O movimento da Independência do Brasil foi realizado de modo diverso do que ocorreu no restante da América Hispânica, uniformemente republicana (mais por ausência de dinastias que por falta de vontade nos homens). Consistiu no fato do Brasil já possuir uma vocação civilizatória e, deste modo, repetir as características de Reino autônomo, existente antes mesmo do “grito do Ipiranga”.
Os brasileiros não se tornaram independentes rebelando-se contra o Príncipe Regente. Pelo contrário: tiveram nele um aliado, uma referência, um símbolo para o desenvolvimento da identidade.
Nossa Independência se fez de modo todo especial. Não foi um fato que se esgotou em si mesmo, mera “libertação” de Portugal. Tem-se a equivocada impressão que éramos um povo de segunda categoria e que a Independência nos transformou em um Estado Soberano. Ora, o Brasil não era colônia de Portugal e, sim, Reino Unido.
A Independência foi um fato resultado de um ato de vontade nacional único, formado por duas vontades distintas que soberanas, cooperaram para fundar as bases do que seria um “Grande Império na América”.
Como num casamento, quando duas pessoas, com a mesma vontade, se unem livremente e assumem compromissos diversos - amor, fidelidade, vida em comum - assim ocorreu na Independência de nosso país. Duas vontades fizeram a Vontade da Nação Brasileira em 1822: a vontade do Povo e a vontade do Estado, ambas legitimamente expressas por seus órgãos autorizados.
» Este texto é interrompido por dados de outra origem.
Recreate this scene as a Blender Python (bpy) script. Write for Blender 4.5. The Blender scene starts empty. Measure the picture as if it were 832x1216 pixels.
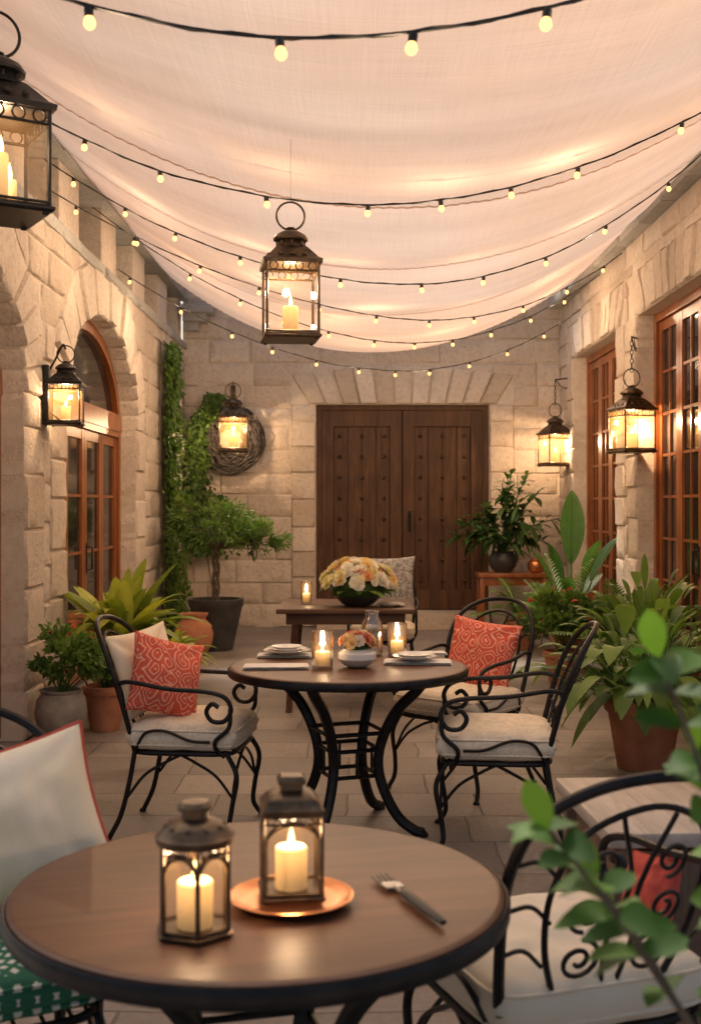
import bpy, bmesh, math, random
from mathutils import Vector, Matrix, noise, Euler
random.seed(11)
R=random.random
def U(a,b): return a+(b-a)*random.random()
SC=bpy.context.scene; COL=SC.collection
# ---------------------------------------------------------------- materials
def newmat(name):
    m=bpy.data.materials.new(name); m.use_nodes=True
    nt=m.node_tree; nt.nodes.clear()
    out=nt.nodes.new('ShaderNodeOutputMaterial')
    return m,nt,out
def nd(nt,t,ins=None,**props):
    n=nt.nodes.new('ShaderNode'+t)
    for k,v in props.items(): setattr(n,k,v)
    if ins:
        for k,v in ins.items():
            if isinstance(v,bpy.types.NodeSocket): nt.links.new(v,n.inputs[k])
            else: n.inputs[k].default_value=v
    return n
def c4(c): return (c[0],c[1],c[2],1)
def coords(nt,scale=(1,1,1),rot=(0,0,0),kind='Object'):
    tc=nd(nt,'TexCoord'); mp=nd(nt,'Mapping',{'Vector':tc.outputs[kind],'Scale':scale,'Rotation':rot})
    return mp.outputs[0]
def setramp(cr,stops):
    cr.elements[0].position=stops[0][0]; cr.elements[0].color=c4(stops[0][1])
    cr.elements[-1].position=stops[-1][0]; cr.elements[-1].color=c4(stops[-1][1])
    for p,c in stops[1:-1]:
        e=cr.elements.new(p); e.color=c4(c)
def ramp(nt,fac,stops):
    r=nd(nt,'ValToRGB',{'Fac':fac}); setramp(r.color_ramp,stops); return r.outputs[0]
def mix(nt,fac,a,b,mode='MIX'):
    n=nd(nt,'MixRGB',blend_type=mode)
    for k,v in ((0,fac),(1,a),(2,b)):
        if isinstance(v,bpy.types.NodeSocket): nt.links.new(v,n.inputs[k])
        else: n.inputs[k].default_value=v if k==0 else c4(v)
    return n.outputs[0]
def math_(nt,op,a,b=0.):
    n=nd(nt,'Math',operation=op)
    for k,v in ((0,a),(1,b)):
        if isinstance(v,bpy.types.NodeSocket): nt.links.new(v,n.inputs[k])
        else: n.inputs[k].default_value=v
    return n.outputs[0]
def bsdf(nt,out,color,rough=.6,metal=0,bump=None,bstr=.3,bdist=.01,**kw):
    b=nd(nt,'BsdfPrincipled')
    for k,v in (('Base Color',color),('Roughness',rough),('Metallic',metal)):
        if isinstance(v,bpy.types.NodeSocket): nt.links.new(v,b.inputs[k])
        else: b.inputs[k].default_value=c4(v) if k=='Base Color' else v
    for k,v in kw.items(): b.inputs[k.replace('_',' ')].default_value=v
    if bump is not None:
        bp=nd(nt,'Bump',{'Height':bump,'Strength':bstr,'Distance':bdist}); nt.links.new(bp.outputs[0],b.inputs['Normal'])
    nt.links.new(b.outputs[0],out.inputs[0]); return b
def simple(name,c1,c2,scale=8,rough=.6,metal=0,bstr=.2,bscale=60,bdist=.004,tint=0.,**kw):
    m,nt,out=newmat(name); v=coords(nt)
    n=nd(nt,'TexNoise',{'Vector':v,'Scale':scale,'Detail':5.})
    col=ramp(nt,n.outputs[0],[(.3,c1),(.7,c2)])
    if tint:
        a=nd(nt,'Attribute',attribute_name='tint')
        f=math_(nt,'MULTIPLY_ADD',a.outputs['Fac'],tint); f.node.inputs[2].default_value=1-tint*.5
        col=mix(nt,1.,col,(1,1,1),'MULTIPLY'); nt.links.new(f,col.node.inputs[2])
    n2=nd(nt,'TexNoise',{'Vector':v,'Scale':bscale,'Detail':4.})
    bsdf(nt,out,col,rough,metal,n2.outputs[0],bstr,bdist,**kw); return m

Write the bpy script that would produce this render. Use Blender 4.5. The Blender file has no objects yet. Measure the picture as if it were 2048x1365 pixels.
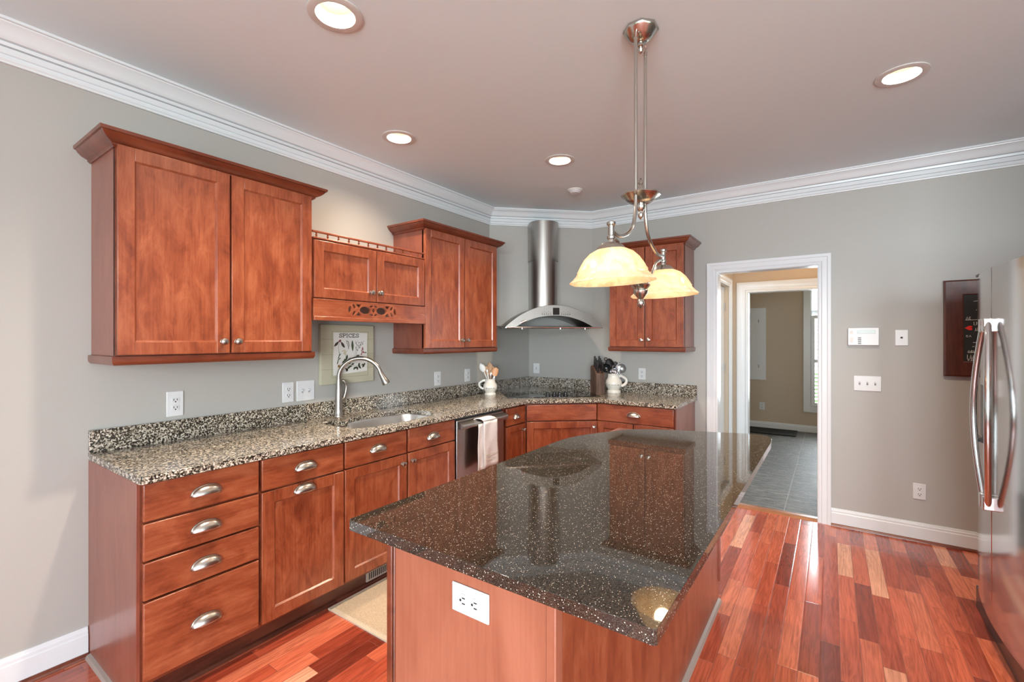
import bpy, bmesh, math, random
from mathutils import Vector, Matrix
random.seed(7)
S = bpy.context.scene
COL = S.collection
R = math.radians

# ------------------------------------------------------------------ camera, world, light, exposure
CAM = (2.76462, -4.31507, 1.43061)
FPX, CYPX, YAW = 920.522, 678.515, 34.76845
cd = bpy.data.cameras.new('camera'); cam = bpy.data.objects.new('camera', cd); COL.objects.link(cam)
cam.location = CAM; cam.rotation_euler = (R(90), 0, R(YAW))
cd.sensor_fit = 'HORIZONTAL'; cd.sensor_width = 36.0; cd.lens = FPX/2048*36.0
cd.shift_y = (CYPX-682.5)/2048; cd.clip_start = 0.02; cd.clip_end = 200
S.camera = cam
S.view_settings.view_transform = 'Standard'; S.view_settings.look = 'None'
S.view_settings.exposure = 0.17; S.view_settings.gamma = 1.0; S.view_settings.use_curve_mapping = False
S.cycles.max_bounces = 9; S.cycles.diffuse_bounces = 5; S.cycles.glossy_bounces = 5
S.cycles.transparent_max_bounces = 10; S.cycles.transmission_bounces = 5
S.cycles.caustics_reflective = False; S.cycles.caustics_refractive = False
S.cycles.sample_clamp_indirect = 6.0; S.cycles.use_denoising = True
S.cycles.blur_glossy = 0.5

W = bpy.data.worlds.new('world'); S.world = W; W.use_nodes = True
bg = W.node_tree.nodes['Background']; bg.inputs[0].default_value = (0.90, 0.95, 1.0, 1); bg.inputs[1].default_value = 3.2

def area(name, loc, rot, sx, sy, power, color, shape='RECTANGLE', portal=False, spread=180):
    l = bpy.data.lights.new(name, 'AREA'); l.shape = shape; l.size = sx; l.size_y = sy
    l.energy = power; l.color = color; l.spread = R(spread)
    o = bpy.data.objects.new(name, l); COL.objects.link(o); o.location = loc; o.rotation_euler = rot
    if portal: l.cycles.is_portal = True
    return o
DAY = (0.865, 0.97, 1.02)
# daylight arriving through the windows behind the camera (each stands right outside its window opening)
REARWIN = [(0.55, 2.05), (2.45, 3.95), (4.35, 5.85)]       # x ranges of the windows in wall_rear
RIGHTWIN = [(-6.6, -5.0), (-4.7, -3.1)]                    # y ranges of the windows in wall_right of the breakfast end
for (a, b), pw in zip(REARWIN, (6, 165, 320)):
    area('daylight_rear', ((a+b)/2, -7.72, 1.45), (R(90), 0, 0), b-a, 1.8, pw, DAY)
for a, b in RIGHTWIN:
    area('daylight_side', (6.42, (a+b)/2, 1.30), (R(90), 0, R(90)), b-a, 2.0, 14, DAY)
area('daylight_hall', (3.62, 0.92, 1.25), (R(90), 0, R(90)), 0.8, 1.7, 11, DAY)
area('daylight_far', (2.86, 4.40, 1.30), (R(90), 0, R(180)), 0.7, 1.7, 140, DAY)

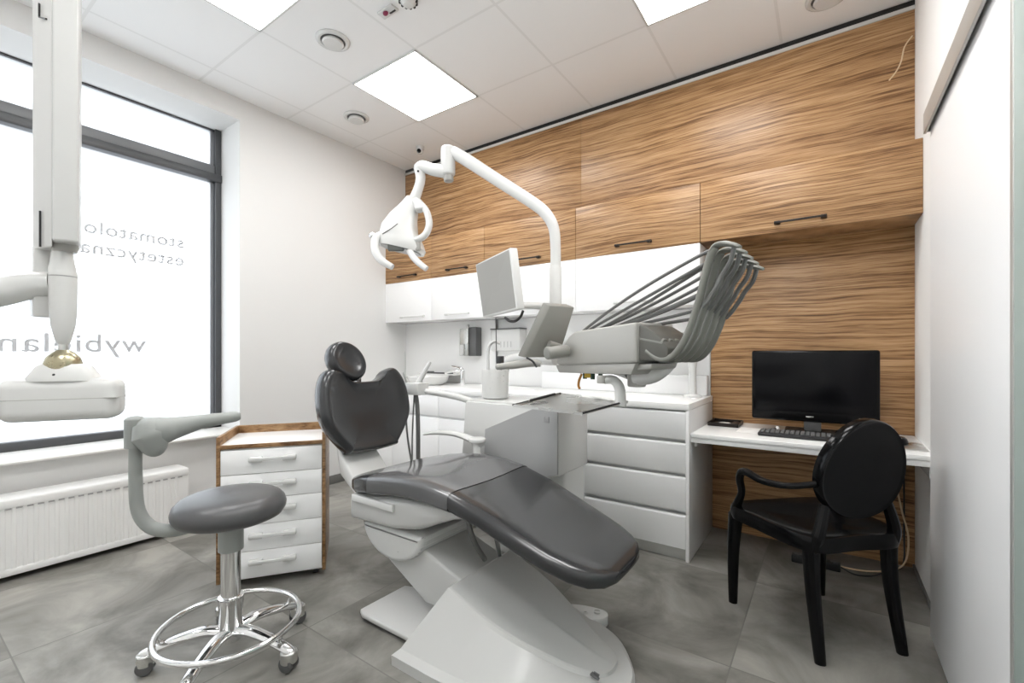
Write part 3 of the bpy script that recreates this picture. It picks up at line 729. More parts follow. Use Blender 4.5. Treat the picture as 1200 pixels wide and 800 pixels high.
part('side_arm', B().tube([at(60, 333, 1.13), at(35, 334, 1.11), at(0, 340, 1.08), at(-60, 350, 1.02)], [0.030, 0.034, 0.038, 0.042], 20, 6, 1.0), 'plastic', t)
cn = at(74, 318, 1.12)
part('neck', B().lathe(cn, [(0.025, 0.0), (0.0262, -0.006), (0.0262, -0.03), (0.0255, -0.10), (0.0225, -0.135), (0.0145, -0.172), (0.010, -0.180)]), 'plastic', t)
part('neck_seam', B().lathe(cn, [(0.0266, -0.012), (0.0266, -0.0145), (0.025, -0.0146)]), 'slot', t)
part('collar', B().lathe(cn, [(0.0095, -0.177), (0.0095, -0.196), (0.013, -0.198), (0.013, -0.205)]), 'steel', t)
part('dome', B().lathe(cn, [(0.012, -0.194), (0.022, -0.201), (0.032, -0.213), (0.037, -0.230), (0.035, -0.242), (0.02, -0.25)]), 'brass', t)
hc = at(76, 467, 1.12)
xr_rot = Matrix.Rotation(YAW + 0.42, 3, 'Z')
hh = B(); hh.box(hc + V((-0.113, -0.042, -0.052)), hc + V((0.113, 0.042, 0.052)), 0.026, 5, rot=xr_rot)
part('head_shell', hh, 'plastic', t)
part('shell_seam', B().box(hc + V((-0.1133, -0.0423, 0.001)), hc + V((0.1133, 0.0423, 0.003)), 0.0005, 1, rot=xr_rot), 'grey', t)
sh = []
for k, z in ((1.0, 0.045), (0.97, 0.055), (0.74, 0.080), (0.62, 0.086)):
    sh.append([hc + xr_rot @ V((a * k, b_ * k, z)) for a, b_ in smooth2d([(-0.056, -0.034), (0.056, -0.034), (0.056, 0.034), (-0.056, 0.034)], 5)])
part('shoulder', B().rings(sh), 'plastic', t)
part('screw', B().sph(hc + xr_rot @ V((-0.006, -0.036, 0.060)), 0.004), 'blackm', t)

# ------------------------------------------------------------------ dental chair
YM = 1.575
t = thing('dental_chair', 'dental patient chair with charcoal padding on a white wedge base', 'dental chair', (-1.15, 1.45, 0))
def se_ring(x, yn, yf, zb, ztp, dish=0.0, e=4.6, n=48, grow=0.0):
    yc, hy, zc, hz = (yn + yf) / 2, (yf - yn) / 2 + grow, (zb + ztp) / 2, (ztp - zb) / 2 + grow
    out = []
    for k in range(n):
        a = 2 * PI * k / n; c_, s_ = math.cos(a), math.sin(a)
        yy = hy * math.copysign(abs(c_) ** (2 / e), c_); z2 = hz * math.copysign(abs(s_) ** (2 / e), s_)
        if s_ > 0: z2 -= dish * (1 - (yy / hy) ** 2) * abs(s_)
        out.append(V((x, yc + yy, zc + z2)))
    return out
ST = [(-1.868, 1.42, 1.73, 0.520, 0.545), (-1.858, 1.36, 1.79, 0.503, 0.562), (-1.835, 1.32, 1.83, 0.492, 0.573), (-1.78, 1.295, 1.855, 0.488, 0.590), (-1.68, 1.285, 1.865, 0.502, 0.610),
      (-1.57, 1.283, 1.867, 0.520, 0.628), (-1.45, 1.283, 1.867, 0.532, 0.638), (-1.33, 1.285, 1.865, 0.532, 0.632), (-1.20, 1.29, 1.86, 0.517, 0.612),
      (-1.05, 1.295, 1.85, 0.482, 0.571), (-0.90, 1.30, 1.835, 0.432, 0.517), (-0.78, 1.31, 1.82, 0.394, 0.475), (-0.70, 1.325, 1.80, 0.373, 0.450),
      (-0.64, 1.35, 1.765, 0.362, 0.434), (-0.60, 1.385, 1.72, 0.364, 0.424), (-0.578, 1.43, 1.67, 0.372, 0.414), (-0.568, 1.49, 1.60, 0.384, 0.404)]
part('seat_cushion', B().rings([se_ring(*q, dish=0.016 if -1.8 < q[0] < -0.7 else 0.004) for q in ST]), 'leather', t, sharp=60)
part('protective_film', B().rings([se_ring(*q, dish=0.016, grow=0.0025) for q in ST[4:9]], False, False), 'film', t, 'glossy clear film stretched over the seat', sharp=60)
# seat pan and bowl-shaped shroud
part('seat_pan', B().rings([se_ring(x, yn, yf, zb, zt_, e=6) for x, yn, yf, zb, zt_ in
     ((-1.830, 1.32, 1.83, 0.375, 0.493), (-1.820, 1.305, 1.845, 0.365, 0.498), (-1.55, 1.305, 1.845, 0.372, 0.528), (-1.40, 1.31, 1.84, 0.40, 0.540), (-1.22, 1.33, 1.82, 0.480, 0.530), (-1.13, 1.36, 1.79, 0.500, 0.512))]), 'chairwhite', t)
bp2 = [(-1.585 + 0.195 * math.cos(x), 0.372 + 0.142 * math.sin(x)) for x in [PI + PI * k / 20 for k in range(21)]]
part('pan_shroud', B().prism(bp2, lambda a, b_, q: V((a, q, b_)), 1.335, 1.815, 0.022, 4), 'frostplastic', t)
part('pan_bracket', B().box((-1.80, 1.292, 0.468), (-1.52, 1.32, 0.498), 0.003), 'plastic', t)
# lift arm
ap = [(-1.78, 0.41), (-1.45, 0.318), (-1.16, 0.226), (-1.10, 0.10), (-1.40, 0.085), (-1.62, 0.20), (-1.80, 0.30)]
part('lift_arm', B().prism(ap, lambda a, b_, q: V((a, q, b_)), 1.37, 1.66, 0.012, 3), 'chairwhite', t)
# wedge-shaped base cover
def plan(w0, w1, x0, x1, nose):
    """boat-shaped outline from x0 to x1"""
    pts = [(x0, w0), (x0 + 0.3 * (x1 - x0), w0), (x1 - nose, w0 + 0.02), (x1 - nose * 0.35, w0 + 0.09), (x1, (w0 + w1) / 2 - 0.05),
           (x1 - 0.005, (w0 + w1) / 2 + 0.06), (x1 - nose * 0.4, w1 - 0.10), (x1 - nose, w1 - 0.03), (x0 + 0.3 * (x1 - x0), w1), (x0, w1)]
    out = []
    for i, p in enumerate(pts):
        q = pts[(i + 1) % len(pts)]
        for k in range(6): out.append((p[0] + (q[0] - p[0]) * k / 6, p[1] + (q[1] - p[1]) * k / 6))
    # light smoothing away from the square tail
    for _ in range(6):
        out = [out[i] if out[i][0] < x0 + 0.25 * (x1 - x0) else ((out[i - 1][0] + 2 * out[i][0] + out[(i + 1) % len(out)][0]) / 4, (out[i - 1][1] + 2 * out[i][1] + out[(i + 1) % len(out)][1]) / 4) for i in range(len(out))]
    return out
bot = plan(1.115, 1.80, -1.315, -0.525, 0.34)
crs = plan(1.150, 1.775, -1.305, -0.535, 0.33)
rid = plan(1.285, 1.695, -1.190, -0.60, 0.30)
def ztop_(x):
    q = (-0.655 - x) / 0.535
    return 0.058 + 0.190 * 0.5 * (q + math.sqrt(q * q + 0.012))
bc = B()
rr_ = []
rr_.append([V((a, b_, 0.0)) for a, b_ in bot]); rr_.append([V((a, b_, 0.036)) for a, b_ in bot]); rr_.append([V((a, b_, 0.046)) for a, b_ in crs])
rr_.append([V((a * 0.06 + c_ * 0.94, b_ * 0.06 + d_ * 0.94, max(0.052, ztop_(c_) - 0.012))) for (a, b_), (c_, d_) in zip(crs, rid)])
rr_.append([V((c_, d_, ztop_(c_))) for c_, d_ in rid])
mx_ = [(-0.92 + (c_ + 0.92) * 0.98, 1.49 + (d_ - 1.49) * 0.96) for c_, d_ in rid]
rr_.append([V((c_, d_, ztop_(c_) + 0.0025)) for c_, d_ in mx_])
mx2 = [(-0.92 + (c_ + 0.92) * 0.96, 1.49 + (d_ - 1.49) * 0.50) for c_, d_ in rid]
rr_.append([V((c_, d_, ztop_(c_) + 0.005)) for c_, d_ in mx2])
mx3 = [(-0.92 + (c_ + 0.92) * 0.96, 1.49 + (d_ - 1.49) * 0.02) for c_, d_ in rid]
rr_.append([V((c_, d_, ztop_(c_) + 0.006)) for c_, d_ in mx3])
bc.rings(rr_)
base_o = part('base_cover', bc, 'chairwhite', t, sharp=13)
fp = [(-1.665, 1.24), (-1.63, 1.222), (-1.32, 1.222), (-1.20, 1.3), (-1.20, 1.62), (-1.40, 1.58), (-1.66, 1.49)]
part('floor_plate', B().prism(fp, lambda a, b_, q: V((a, b_, q)), 0.016, 0.036, 0.006, 3), 'chairwhite', t)
part('plate_foot', B().prism([(-1.48 + (a + 1.48) * 0.94, 1.42 + (b_ - 1.42) * 0.92) for a, b_ in fp], lambda a, b_, q: V((a, b_, q)), 0.0, 0.018), 'greydark', t)
part('anchor_lug', B().prism(smooth2d([(-0.93, 1.66), (-0.79, 1.735), (-0.755, 1.79), (-0.79, 1.825), (-0.90, 1.80), (-0.97, 1.74)], 4), lambda a, b_, q: V((a, b_, q)), 0.0, 0.045, 0.006), 'plastic', t)
part('anchor_bolt', B().cyl((-0.80, 1.785, 0.040), (-0.80, 1.785, 0.052), 0.013).cyl((-0.84, 1.755, 0.040), (-0.84, 1.755, 0.048), 0.008), 'steel', t)
em = B(); er = Matrix.Rotation(math.radians(11), 3, 'Y'); ec = V((-0.634, 1.405, 0.066))
em.box(ec + V((-0.016, -0.014, 0.0)), ec + V((0.016, -0.006, 0.008)), 0.001, 1, rot=er); em.box(ec + V((-0.010, 0.0, 0.0)), ec + V((0.010, 0.007, 0.008)), 0.001, 1, rot=er)
em.box(ec + V((-0.016, -0.007, 0.0)), ec + V((-0.009, 0.004, 0.008)), 0.001, 1, rot=er)
part('emblem', em, 'greydark', t, 'small dark emblem')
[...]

Desta confluência nasceu a Vontade Nacional.
A 1° das vontades, a do povo, foi devidamente expressa nas Câmaras Municipais, que legalmente representavam as cidades e vilas, nas Juntas de Procuradores das Províncias, bem como por meio de amplas manifestações escritas, assinadas por pessoas de projeção social nos diferentes lugares. A opinião pública foi formada através de jornais, comícios e associações dos mais variados tipos. Todo esse consenso político, que não pode ser desprezado, como se nosso povo, à época, fosse um amontoado de energúmenos, tinha por objetivo supremo a Independência: autonomia, liberdade e voz própria a ser conseguidas não somente com a separação de Portugal, mas com a criação de instituições representativas próprias.
Os nossos juristas já compreendiam então que os planos das Cortes Portuguesas reunidas em Lisboa, em 1821 queriam transformar o Brasil em província de segunda categoria. De fato, queriam nos rebaixar a esse status, justo a nós habituados as mais amplas liberdades municipalistas desde os primórdios do povoamento do território.
Quando, pois, a vontade do povo pediu ao Príncipe que ficasse e que separasse o Brasil de Portugal, não era rebelião que pregavam. Queriam apenas que o Príncipe não acatasse a tomada de autonomia política aos brasileiros por parte das Cortes Portuguesas e que, se a convivência não fosse possível em pé de igualdade, que cada nação seguisse seu próprio rumo com liberdade.
A 2° vontade, a do Estado - presente aqui desde 1549 quando fora criado o Governo Geral do Brasil, responsável por dar início a identidade política brasileira haja vista inexistir aqui, à época, cidadãos com consciência história de pertencerem a uma mesma nação -, que sempre fora capaz de dar ao povo os contornos da nacionalidade, era exercida por D. Pedro I que ao proferir o “Sim” aos apelos populares para que ficasse no Brasil, estava apenas repetindo o gesto de dois fundadores de dinastias, antepassados seus: D. João I e D. João IV de Portugal, ambos reis pela vontade do povo, e não por vontade própria.
O resultado concreto foi a fusão das duas vontades: a do povo e a do Estado, num ato único, um verdadeiro, ato legislativo. Uma outorga Constitucional respaldada pelo apelo Constituinte das Câmaras municipais. Nossa Independência foi uma sanção legislativa do Imperador: O povo brasileiro quis e eu sanciono. As duas vontades, portanto, uniram-se num ato legal único, por todos os motivos. E este ato legal se desdobrou em 3 consequências: o Brasil seria uma nação soberana que não admitiria qualquer laço de sujeição com outras; o Brasil seria uma nação organizada nos moldes do sistema constitucional representativo: o Brasil teria um governo monárquico na sucessão de D. Pedro II.